As an ex-admissions officer, the Nonprofiteer is more familiar with legacy preferences than she ever wanted to be, and she can assure her readers that merely being the child of an alumnus is not a bona fide occupational qualification.  Plenty of successful alumni have no-‘count kids—hence the old saw about “shirtsleeves to shirtsleeves in three generations.”  Nor does it matter that the practice is long-established.  Ivy League colleges had a long-established practice of coordinating their scholarship packages (to keep students from choosing among them on the basis of cost), until someone read and implemented the antitrust laws.  The sky didn’t fall as a result of that change, and it won’t as a result of this one.
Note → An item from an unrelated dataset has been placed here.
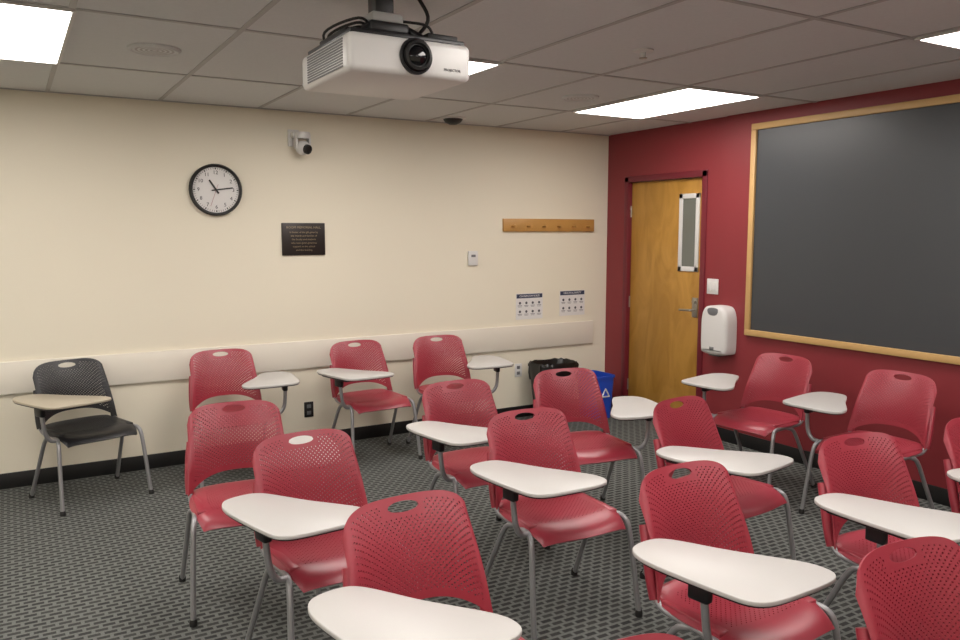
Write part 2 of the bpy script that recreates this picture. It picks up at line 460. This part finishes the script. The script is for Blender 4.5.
TAB=[(-.405,.0),(-.39,.07),(-.355,.105),(-.28,.118),(-.232,.102),(-.185,.03),(-.13,-.07),(-.06,-.165),(.0,-.25),(.012,-.31),(-.003,-.352),(-.06,-.372),(-.2,-.377),(-.30,-.374),(-.345,-.345),(-.362,-.29),(-.388,-.14)]
def chair_mesh(name,side,plast,tabm):
    o=Obj(); s=side # side=-1 : tablet on -X
    o.merge(grid_shell(Pback,50,37,lambda u,v:abs(u)<.9 and .08<v<.95 and not(abs(u)<.34 and v>.80),slot=(0,.9,.25,.05)),plast)
    o.merge(grid_shell(Pseat,46,44,lambda u,v:abs(u)<.7 and .25<v<.85,thick=.010,r=.2),plast)
    R=.0115
    for q in (-1,1):
        o.tube('steel',[(q*.262,-.235,.012),(q*.252,-.205,.22),(q*.243,-.182,.37),(q*.236,-.155,.413),(q*.228,-.10,.420),(q*.222,.05,.418),(q*.22,.12,.425),(q*.222,.158,.47),(q*.216,.19,.56),(q*.204,.215,.64)],R)
        o.tube('steel',[(q*.225,-.02,.416),(q*.235,.04,.385),(q*.245,.12,.24),(q*.262,.235,.012)],R)
        o.tube(plast,[(q*.222,.145,.44),(q*.222,.165,.50),(q*.214,.195,.59),(q*.203,.222,.66)],.018,n=12)
        for y in (-.236,.237): o.lathe('black',[(0,0),(.016,0),(.016,.02),(.0125,.028)],T(q*.262,y,0),14)
        o.box(plast,q*.2-.02,q*.2+.02,-.13,.12,.425,.445,.006)
    o.tube('steel',[(-.226,-.09,.418),(.226,-.09,.418)],.010,smoothc=False)
    o.tube('steel',[(-.222,.10,.42),(.222,.10,.42)],.010,smoothc=False)
    pts=chaikin([(-s*x,y) for x,y in TAB],2)
    zt=.662
    o.poly(tabm,pts,zt-.014,zt,.003)
    cx,cy=-s*-.22,-.14
    o.poly('blackp',[(cx+(x-cx)*.975,cy+(y-cy)*.975) for x,y in pts],zt-.019,zt-.0138)
    o.tube('steel',[(s*.232,-.14,.418),(s*.275,-.15,.43),(s*.302,-.155,.48),(s*.312,-.15,.58),(s*.315,-.14,.635)],.012)
    mx=T(s*.315,-.12,0)@Matrix.Rotation(s*math.radians(-8),4,'Z')
    o.box('blackp',-.022,.022,-.13,.17,zt-.042,zt-.018,.006,mx=mx)
    o.box('blackp',-.016,.016,-.05,.02,zt-.09,zt-.035,.008,mx=mx)
    return o.mesh(name,50)
CM={'r':chair_mesh('tablet_arm_chair',-1,'redp','tab'),'l':chair_mesh('tablet_arm_chair_lefthand',1,'redp','tab'),'b':chair_mesh('black_tablet_arm_chair',-1,'blackp','tabtan')}
# (kind, back-rest x, y, heading deg)
CH=[('b',.28,5.62,18),('l',1.22,5.59,1),('r',2.18,5.55,4),('l',2.845,5.51,-3),
('l',.885,3.815,-5),('r',.975,3.09,5),('r',2.05,3.764,0),('l',2.785,3.77,-8),('r',1.98,2.977,-2),
('r',2.75,2.81,8),('r',4.38,3.455,-86),('r',4.41,2.675,-88),('r',2.865,1.94,-9),('r',1.965,1.985,0),
('r',.995,2.168,3),('r',1.955,1.175,-4),('r',.955,1.155,0),('r',3.60,1.87,-10)]
for k,px,py,deg in CH:
    a=math.radians(deg); d=.285
    ob=bpy.data.objects.new('tablet_arm_chair' if k!='b' else 'black_tablet_arm_chair',CM[k]); bpy.context.collection.objects.link(ob)
    ob.location=(px+math.sin(a)*d,py-math.cos(a)*d,0); ob.rotation_euler=(0,0,a)

# ---------------- world + camera
F=800.0; th=math.atan(88/800); yaw=math.radians(30.5)
w=bpy.data.worlds.new('w'); scene.world=w; w.use_nodes=True; w.node_tree.nodes['Background'].inputs[0].default_value=(.5,.5,.5,1); w.node_tree.nodes['Background'].inputs[1].default_value=.3
c=bpy.data.cameras.new('camera'); co=bpy.data.objects.new('camera',c); bpy.context.collection.objects.link(co); scene.camera=co
c.sensor_width=36; c.lens=F*36/960; c.clip_start=.05
co.location=(0,0,EYE); co.rotation_euler=(math.pi/2-th,0,-yaw)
Of all the ways in which universities violate the spirit if not the letter of the laws granting them tax advantages (from running semi-professional sports teams to serving as research arms of the military), legacy preferences are perhaps the most damaging.  Every legacy preference helps perpetuate a system of inequality.  Every legacy preference deprives someone better-qualified of an opportunity s/he’s earned.  What’s more, the howls of protest that go up when that accusation is leveled at some other system of preference are nowhere to be heard.

If institutions of higher learning want to maintain their tax-favored status, they should abolish legacy preferences.  If they don’t—if they go on practicing white people’s affirmative action—they deserve to be knocked off the comfortable perch on which they now sit.